Non vorrei altresì che, in maniera soft, si arrivasse ad una rimozione della omosessualità come oggetto di discorso, di studio, di approfondimento, come questione antropologica, come avviene con buona pace di tutti per tante altre dimensioni dell'uomo e della donna. Nelle parole di Papa Francesco ("Se una persona è gay e cerca il Signore e ha buona volontà, ma chi sono io per giudicarla?), a cui si fa riferimento nella lettera, troviamo espressa l'ansia della Chiesa chiamata ad incontrare e ad ascoltare tutti, anche i gay, che, se battezzati, fanno parte della comunità ecclesiale e possono ricevere i sacramenti. La condizione che si richiede è l'osservanza della norma morale, come per ciascun credente. E' il Papa stesso, a proposito, a richiamare il Catechismo della Chiesa Cattolica. Ma, come dicevamo nel citato editoriale di "In Comunione", la riflessione con possibili prese di distanza comincia quando ci si pone sul piano della "teoria del genere" che sostiene che il genere è semplicemente quello in cui un individuo si identifica, o meglio decide di identificarsi.
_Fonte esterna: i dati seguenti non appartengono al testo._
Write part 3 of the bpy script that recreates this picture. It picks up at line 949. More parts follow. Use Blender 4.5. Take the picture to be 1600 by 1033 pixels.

Tesi questa un po' diffusa ovunque, bene supportata da tanti gruppi e proficuamente rappresentata nei luoghi di potere (qualcuno li equipara a lobby, proprio quelle che per Papa Francesco fanno problema) con la finalità di mettere sullo stesso piano nuove diverse forme di unione rispetto alla famiglia fondata sul matrimonio tra l'uomo e la donna. Quest'ultima poggia su due elementi, entrambi complementari e compresenti: l'affettività e la generatività. Mi tornano ora alla mente le significative parole di Giorgio Gaber in Secondo me la donna: "L'universo sa soltanto che senza due corpi differenti e due pensieri differenti non c'è futuro". E il futuro, garantito dalle nuove generazioni, rappresenta quel bene comune che uno stato deve perseguire come imperativo categorico sostenendo ciò che, con grande preveggenza i padri costituzionali hanno voluto sancire nella Costituzione negli articoli 29,30, 31. Se nell'articolo 29 lo Stato "riconosce i diritti della famiglia come società naturale fondata sul matrimonio", è nel 31 che "La Repubblica agevola con misure economiche e altre provvidenze la formazione della famiglia e l'adempimento dei compiti relativi, con particolare riguardo alle famiglie numerose. Protegge la maternità, l'infanzia e la gioventù, favorendo gli istituti necessari a tale scopo".

Equiparare la famiglia fondata sul matrimonio con altre forme di unione significa che lo Stato esprime indifferenza e disinteresse verso la prima che, meglio e più compiutamente delle altre, persegue quel bene comune che deve stargli a cuore come finalità prioritaria. Certo, ci si deve fare attenti ai bisogni e ai diritti individuali di chi vive altre forme di unione, forse già in larga misura tutelati dall'attuale ordinamento della Stato italiano.

Immagino, ora, le obiezioni e le controdeduzioni a quanto precede: è giusto che sia così; la ricerca della verità è qualcosa di arduo, che non si esaurisce mai, che richiede costante attenzione e permanente spirito di ricerca. Pertanto, e qui arrivo al terzo punto fermo, ha senso e ragionevolezza che, come è auspicato nella lettera, ci si incontri, si dialoghi e ci si confronti. Non mancheranno le occasioni!

In ciò siamo spinti dagli indicazioni pastorali del nostro Arcivescovo che, con il Sinodo Diocesano, in via di svolgimento, da tempo chiede alla comunità ecclesiale il dialogo con tutti perché si diffonda sempre più lo spirito della comunione e del servizio o, per dirla in altre parole, la "cultura della conoscenza e della pace».